OKIEM HISTORYKA
Z dzisiejszej perspektywy rozbiory zdają się niewypowiedzianą tragedią, lecz w owych czasach na ogół przyjmowano je z obojętnością. Rzeczpospolita przez wieki ulegała degradacji, w końcu nastąpił jej pełny rozpad, zabory były następstwem upadku wewnętrznego. Szlachetna konstytucja 3 Maja nawet nie weszła w życie, ponieważ zniknęło państwo, któremu miała służyć; zresztą przyjęto ją w wątpliwym trybie, pod nieobecność wielu uprawnionych do głosowania. Ci, którzy dążyli do reform mających ratować kraj, korzystali z protekcji rosyjskiej. Ci, którzy przeciwdziałali reformom, w imię patriotyzmu osłabili kraj konfederacją barską, dobili targowicką. Walkę o niepodległość podjęli wówczas zaledwie nieliczni.
OKIEM INWESTORA
Dezinwestycje następowały etapami. W 1772 roku ościenni inwestorzy ogłosili udane wezwanie na 1/3 ogółu aktywów, nasi oddali je w obce ręce bez targów i sprzeciwu. Zanim downsizing wszedł w kolejne fazy, 3 maja 1791 r. przyjęto nowoczesny statut Firmy. Nie doszło już do jego rejestracji: uchwała została zaskarżona przez część akcjonariuszy, którzy – w myśl zasady „sell in May and go away" – wcześniej opuścili walne zgromadzenie. Podnieśli oni zarzut, że zostali wprowadzeni w błąd.

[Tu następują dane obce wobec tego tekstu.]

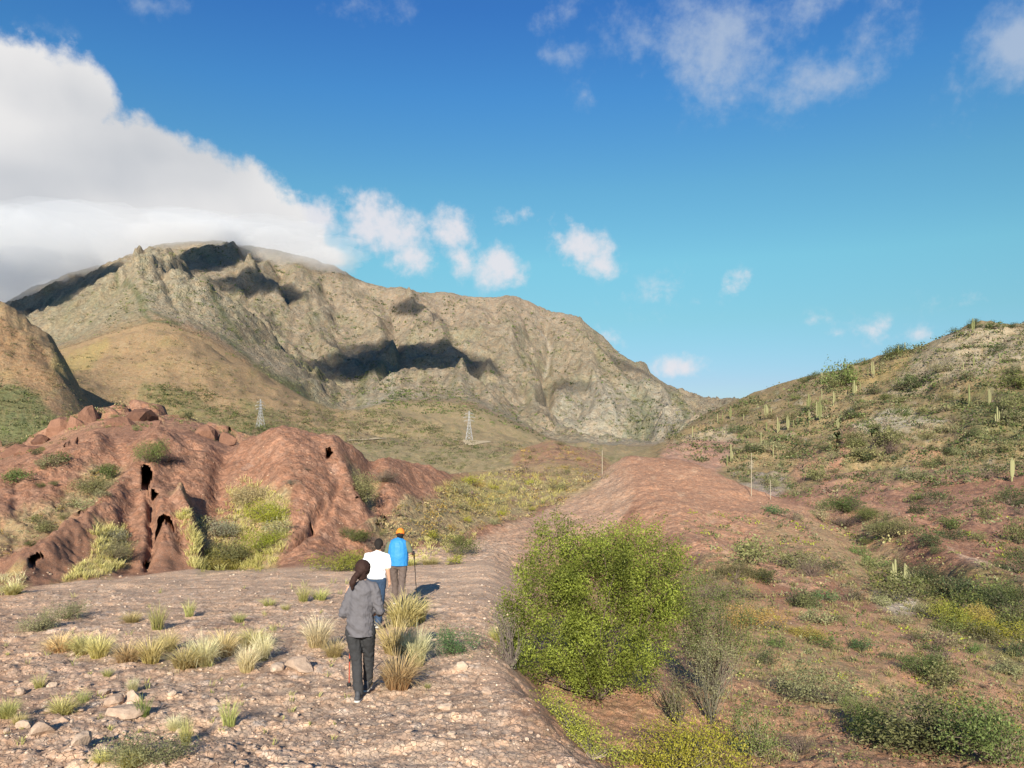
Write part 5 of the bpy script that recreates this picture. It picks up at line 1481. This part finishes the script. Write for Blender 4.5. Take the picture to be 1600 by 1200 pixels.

Konkurencyjne walne zgromadzenie zwołano w Targowicy. Jego uczestnicy zażądali ustanowienia zarządu komisarycznego. W tej sytuacji podejmowane przez silnych zagranicznych inwestorów próby wrogiego przejęcia całości narodowych aktywów powiodły się ostatecznie. Funkcja syndyków upadłości przypadła trojgu ościennym prezesom.
W 1795 r. nastąpił w końcu złowrogi Dzień Trzech Wiedźm. Wśród naszych akcjonariuszy zadziwiająco długo utrzymywała się wiara, iż Firma jest za duża, żeby upaść (too big to fail). Przecież się udało. Co – zważywszy na jakość governance – wcale nie dziwi. Firmę wykreślono z rejestru na ponad sto lat.
Niedługo wcześniej drobny akcjonariusz Tadeusz Kościuszko wystarał się o prokurę i usiłował zawiązać w obronie Firmy porozumienie akcjonariuszy. Przedtem odbył road show w Ameryce, gdzie nawiązał obiecujące kontakty, z których oczywiście nie było żadnego pożytku. Kolejni prezydenci deklarowali mu przyjaźń, lecz później Amerykanie nie kupili ani jednej kosy. Już wtedy kiwali nas w sprawach offsetu. I tak dobrze, że Kościuszce dano amerykańską wizę, bo teraz niekoniecznie miałby na to szansę.